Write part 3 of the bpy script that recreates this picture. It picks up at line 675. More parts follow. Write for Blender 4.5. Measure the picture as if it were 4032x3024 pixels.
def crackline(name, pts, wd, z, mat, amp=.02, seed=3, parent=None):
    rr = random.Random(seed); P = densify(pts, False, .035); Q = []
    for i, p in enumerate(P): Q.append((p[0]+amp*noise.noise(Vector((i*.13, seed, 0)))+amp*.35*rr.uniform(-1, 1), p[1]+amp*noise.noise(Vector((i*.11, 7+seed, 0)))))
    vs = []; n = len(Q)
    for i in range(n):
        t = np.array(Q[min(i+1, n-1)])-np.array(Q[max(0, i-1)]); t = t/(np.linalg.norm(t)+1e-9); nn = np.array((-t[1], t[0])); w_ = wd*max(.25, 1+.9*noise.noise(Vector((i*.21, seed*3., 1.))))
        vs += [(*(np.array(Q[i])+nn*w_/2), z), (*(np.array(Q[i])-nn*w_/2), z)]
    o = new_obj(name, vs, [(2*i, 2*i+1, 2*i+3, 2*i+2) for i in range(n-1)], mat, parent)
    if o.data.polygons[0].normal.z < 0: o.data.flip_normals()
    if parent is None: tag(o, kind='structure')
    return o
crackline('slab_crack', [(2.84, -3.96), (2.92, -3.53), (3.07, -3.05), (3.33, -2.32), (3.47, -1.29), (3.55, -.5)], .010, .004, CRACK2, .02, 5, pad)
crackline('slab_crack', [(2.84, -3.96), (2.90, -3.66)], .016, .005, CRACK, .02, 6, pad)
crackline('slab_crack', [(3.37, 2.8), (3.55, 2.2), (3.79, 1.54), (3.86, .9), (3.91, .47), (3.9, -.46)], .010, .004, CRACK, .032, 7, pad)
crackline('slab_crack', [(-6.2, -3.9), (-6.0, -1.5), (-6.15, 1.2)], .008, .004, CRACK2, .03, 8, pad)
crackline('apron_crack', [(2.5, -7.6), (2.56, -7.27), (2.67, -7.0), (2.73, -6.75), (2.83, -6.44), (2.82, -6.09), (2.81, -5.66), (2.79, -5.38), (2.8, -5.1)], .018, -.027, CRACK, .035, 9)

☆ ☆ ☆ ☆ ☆

PROBLEM DETAILS: Faithfully transcribe the whole of the data.

SOLUTION FOR THIS PROBLEM:
Write part 3 of the bpy script that recreates this picture. It picks up at line 675. More parts follow. Write for Blender 4.5. Measure the picture as if it were 4032x3024 pixels.
def crackline(name, pts, wd, z, mat, amp=.02, seed=3, parent=None):
    rr = random.Random(seed); P = densify(pts, False, .035); Q = []
    for i, p in enumerate(P): Q.append((p[0]+amp*noise.noise(Vector((i*.13, seed, 0)))+amp*.35*rr.uniform(-1, 1), p[1]+amp*noise.noise(Vector((i*.11, 7+seed, 0)))))
    vs = []; n = len(Q)
    for i in range(n):
        t = np.array(Q[min(i+1, n-1)])-np.array(Q[max(0, i-1)]); t = t/(np.linalg.norm(t)+1e-9); nn = np.array((-t[1], t[0])); w_ = wd*max(.25, 1+.9*noise.noise(Vector((i*.21, seed*3., 1.))))
        vs += [(*(np.array(Q[i])+nn*w_/2), z), (*(np.array(Q[i])-nn*w_/2), z)]
    o = new_obj(name, vs, [(2*i, 2*i+1, 2*i+3, 2*i+2) for i in range(n-1)], mat, parent)
    if o.data.polygons[0].normal.z < 0: o.data.flip_normals()
    if parent is None: tag(o, kind='structure')
    return o
crackline('slab_crack', [(2.84, -3.96), (2.92, -3.53), (3.07, -3.05), (3.33, -2.32), (3.47, -1.29), (3.55, -.5)], .010, .004, CRACK2, .02, 5, pad)
crackline('slab_crack', [(2.84, -3.96), (2.90, -3.66)], .016, .005, CRACK, .02, 6, pad)
crackline('slab_crack', [(3.37, 2.8), (3.55, 2.2), (3.79, 1.54), (3.86, .9), (3.91, .47), (3.9, -.46)], .010, .004, CRACK, .032, 7, pad)
crackline('slab_crack', [(-6.2, -3.9), (-6.0, -1.5), (-6.15, 1.2)], .008, .004, CRACK2, .03, 8, pad)
crackline('apron_crack', [(2.5, -7.6), (2.56, -7.27), (2.67, -7.0), (2.73, -6.75), (2.83, -6.44), (2.82, -6.09), (2.81, -5.66), (2.79, -5.38), (2.8, -5.1)], .018, -.027, CRACK, .035, 9)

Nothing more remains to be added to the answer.